Believing in my healing- My Mom says everyday that I am improving, but I always feel like its not enough or its not any better which makes me sabatoge the whole thing. I feel like oh I am still sick so who cares... that kind of thing.
Of course I know in my brain all that, but feelings are so powerful!
Yes, Separation from GOD!!!! Oh my gosh, oh my gosh, that is going to make me cry. It comes back to the Empath thing really. When I was a kid the empathy gifts were my way of communicating with the Creator. To me, I felt chosen and special. As life changed, parents split, Dad betrayed and disowned me, I grew angry. I let go of the empathy and shut God out. I have discussed this with myself many times that the change in my relationship w/ God is no doubt detremental to my physical being. I have not been able to feel forgiven by Him maybe?

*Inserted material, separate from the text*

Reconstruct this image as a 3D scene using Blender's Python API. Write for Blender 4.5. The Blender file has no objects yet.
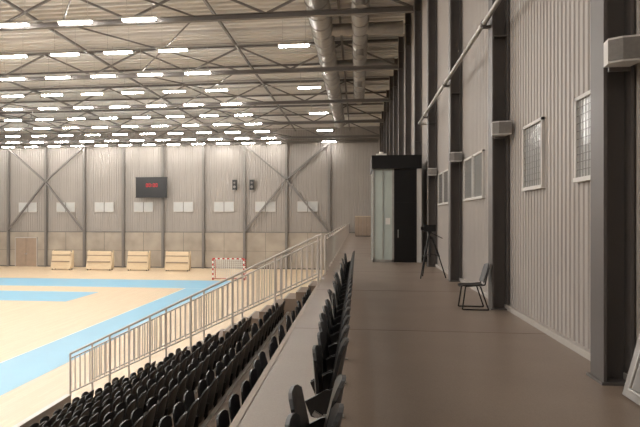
import bpy, math, random
from mathutils import Vector, Matrix
random.seed(4)
scene = bpy.context.scene
scene.view_settings.view_transform = 'Standard'

def s2l(c):
    return tuple(((v/255)/12.92 if v/255 <= .04045 else (((v/255)+.055)/1.055)**2.4) for v in c)

def mat(name, rgb, rough=.6, metal=0.0, noise=0.0, nscale=3.0, spec=.5, emit=0.0, bump=0.0, bscale=40.0, stretch=None):
    m = bpy.data.materials.new(name); m.use_nodes = True
    nt = m.node_tree; b = nt.nodes['Principled BSDF']
    col = s2l(rgb) + (1,)
    b.inputs['Base Color'].default_value = col
    b.inputs['Roughness'].default_value = rough
    b.inputs['Metallic'].default_value = metal
    b.inputs['Specular IOR Level'].default_value = spec
    if emit:
        b.inputs['Emission Color'].default_value = col
        b.inputs['Emission Strength'].default_value = emit
    tc = nt.nodes.new('ShaderNodeTexCoord')
    mp = nt.nodes.new('ShaderNodeMapping')
    nt.links.new(tc.outputs['Object'], mp.inputs['Vector'])
    if stretch: mp.inputs['Scale'].default_value = stretch
    if noise:
        n = nt.nodes.new('ShaderNodeTexNoise'); n.inputs['Scale'].default_value = nscale
        n.inputs['Detail'].default_value = 6
        nt.links.new(mp.outputs['Vector'], n.inputs['Vector'])
        r = nt.nodes.new('ShaderNodeValToRGB')
        r.color_ramp.elements[0].position = .3; r.color_ramp.elements[1].position = .7
        r.color_ramp.elements[0].color = tuple(v*(1-noise) for v in col[:3])+(1,)
        r.color_ramp.elements[1].color = tuple(min(1,v*(1+noise)) for v in col[:3])+(1,)
        nt.links.new(n.outputs['Fac'], r.inputs['Fac'])
        nt.links.new(r.outputs['Color'], b.inputs['Base Color'])
    if bump:
        n2 = nt.nodes.new('ShaderNodeTexNoise'); n2.inputs['Scale'].default_value = bscale
        nt.links.new(mp.outputs['Vector'], n2.inputs['Vector'])
        bm = nt.nodes.new('ShaderNodeBump'); bm.inputs['Strength'].default_value = bump; bm.inputs['Distance'].default_value=.01
        nt.links.new(n2.outputs['Fac'], bm.inputs['Height'])
        nt.links.new(bm.outputs['Normal'], b.inputs['Normal'])
    return m

class MB:
    def __init__(s): s.v=[]; s.f=[]; s.m=[]; s.sm=[]; s.mats=[]
    def mi(s, m):
        if m not in s.mats: s.mats.append(m)
        return s.mats.index(m)
    def add(s, vs, fs, m, smooth=False):
        o=len(s.v); s.v += [tuple(v) for v in vs]; k=s.mi(m)
        for f in fs: s.f.append([i+o for i in f]); s.m.append(k); s.sm.append(smooth)
    def box(s,x0,x1,y0,y1,z0,z1,m):
        vs=[(x,y,z) for x in (x0,x1) for y in (y0,y1) for z in (z0,z1)]
        s.add(vs,[(0,1,3,2),(4,6,7,5),(0,4,5,1),(2,3,7,6),(0,2,6,4),(1,5,7,3)],m)
    def beam(s,p0,p1,w,h,m,up=(0,0,1)):
        p0=Vector(p0);p1=Vector(p1);d=(p1-p0).normalized();u=Vector(up)
        if abs(d.dot(u))>.98: u=Vector((1,0,0))
        a=d.cross(u).normalized();b=a.cross(d).normalized()
        vs=[]
        for p in (p0,p1):
            for i,j in ((-1,-1),(1,-1),(1,1),(-1,1)): vs.append(p+a*w/2*i+b*h/2*j)
        s.add(vs,[(3,2,1,0),(4,5,6,7),(0,1,5,4),(1,2,6,5),(2,3,7,6),(3,0,4,7)],m)
    def ibeam(s,p0,p1,w,h,m,up=(0,0,1),t=.02):
        p0=Vector(p0);p1=Vector(p1);d=(p1-p0).normalized();u=Vector(up)
        a=d.cross(u).normalized();b=a.cross(d).normalized()
        s.beam(p0+b*(h/2-t/2),p1+b*(h/2-t/2),w,t,m,up)
        s.beam(p0-b*(h/2-t/2),p1-b*(h/2-t/2),w,t,m,up)
        s.beam(p0,p1,t,h-2*t,m,up)
    def cyl(s,p0,p1,r,m,seg=10,r1=None,cap=True):
        if r1 is None: r1=r
        p0=Vector(p0);p1=Vector(p1);d=(p1-p0).normalized();u=Vector((0,0,1))
        if abs(d.dot(u))>.98: u=Vector((1,0,0))
        a=d.cross(u).normalized();b=a.cross(d).normalized();vs=[]
        for p,q in ((p0,r),(p1,r1)):
            for i in range(seg):
                t=2*math.pi*i/seg; vs.append(p+a*q*math.cos(t)+b*q*math.sin(t))
        s.add(vs,[(i,(i+1)%seg,seg+(i+1)%seg,seg+i) for i in range(seg)],m,True)
        if cap: s.add(vs,[tuple(range(seg))[::-1],tuple(range(seg,2*seg))],m)
    def path(s,pts,r,m,seg=8):
        for i in range(len(pts)-1): s.cyl(pts[i],pts[i+1],r,m,seg)
    def shell(s,fn,nu,nv,off,m):
        off=Vector(off); g=[]
        for j in range(nv+1):
            for i in range(nu+1): g.append(Vector(fn(-1+2*i/nu, j/nv)))
        N=len(g); vs=g+[p+off for p in g]; fs=[]; W=nu+1
        for j in range(nv):
            for i in range(nu):
                a=j*W+i; fs.append((a,a+1,a+W+1,a+W)); fs.append((N+a,N+a+W,N+a+W+1,N+a+1))
        s.add(vs,fs,m,True)
        es=[]
        ring=[i for i in range(W)]+[j*W+nu for j in range(1,nv+1)]+[nv*W+i for i in range(nu-1,-1,-1)]+[j*W for j in range(nv-1,0,-1)]
        for k in range(len(ring)):
            a=ring[k];b=ring[(k+1)%len(ring)]; es.append((b,a,N+a,N+b))
        s.add(vs,es,m)
    def prism(s,poly,axis,a0,a1,m):
        n=len(poly)
        def P(p,a):
            return (a,p[0],p[1]) if axis=='x' else ((p[0],a,p[1]) if axis=='y' else (p[0],p[1],a))
        vs=[P(p,a0) for p in poly]+[P(p,a1) for p in poly]
        fs=[tuple(range(n)),tuple(range(2*n-1,n-1,-1))]+[(i,n+i,n+(i+1)%n,(i+1)%n) for i in range(n)]
        s.add(vs,fs,m)
    def done(s,name,recalc=True):
        me=bpy.data.meshes.new(name)
        vs=s.v; c=[(min(v[i] for v in vs)+max(v[i] for v in vs))/2 for i in range(3)]
        c[2]=min(v[2] for v in vs)
        me.from_pydata([(v[0]-c[0],v[1]-c[1],v[2]-c[2]) for v in vs],[],s.f)
        for m in s.mats: me.materials.append(m)
        for p,k,q in zip(me.polygons,s.m,s.sm): p.material_index=k; p.use_smooth=q
        if recalc:
            import bmesh
            b=bmesh.new(); b.from_mesh(me); bmesh.ops.recalc_face_normals(b,faces=b.faces); b.to_mesh(me); b.free()
        o=bpy.data.objects.new(name,me); o.location=c
        scene.collection.objects.link(o); return o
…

It was me who left.
Resistance to positive change- that is what I question every single second of every day, "Why do I sabatage my healing!" I know I should eat fruits and veggies, and I eat chocolate chip cookies and stress my liver. I had a problem with binging and purging that really ruins your body. I still fall back into the pattern occassionally. Working so Hard at this. Its all about FEAR. I figured that out, but FEAR is nothing but separation from God, right? I hate fear.
My Rational Side putting away negative experience- I always do that. I have selective amnesia. I act rationally always and never cry (except at movies). (Studying to be a doctor, seeing lots of blood, cadavers, etc, you can become deadened to your emotions.) Its unhealthy.
White Iris-? That I am not sure of, but with the way I am , I bet one grows on my lawn this spring or something like that. Signs make me smile.
I am going to do the exercise, "I am growing in love". Yes, I can feel it soothing my aches already like warm bubblebath or fluffy blanket hugging me. I am sure this is the right way to go. Can you believe how far we have come since my first reading? Wooooh, I really needed help! I can't thank you enough.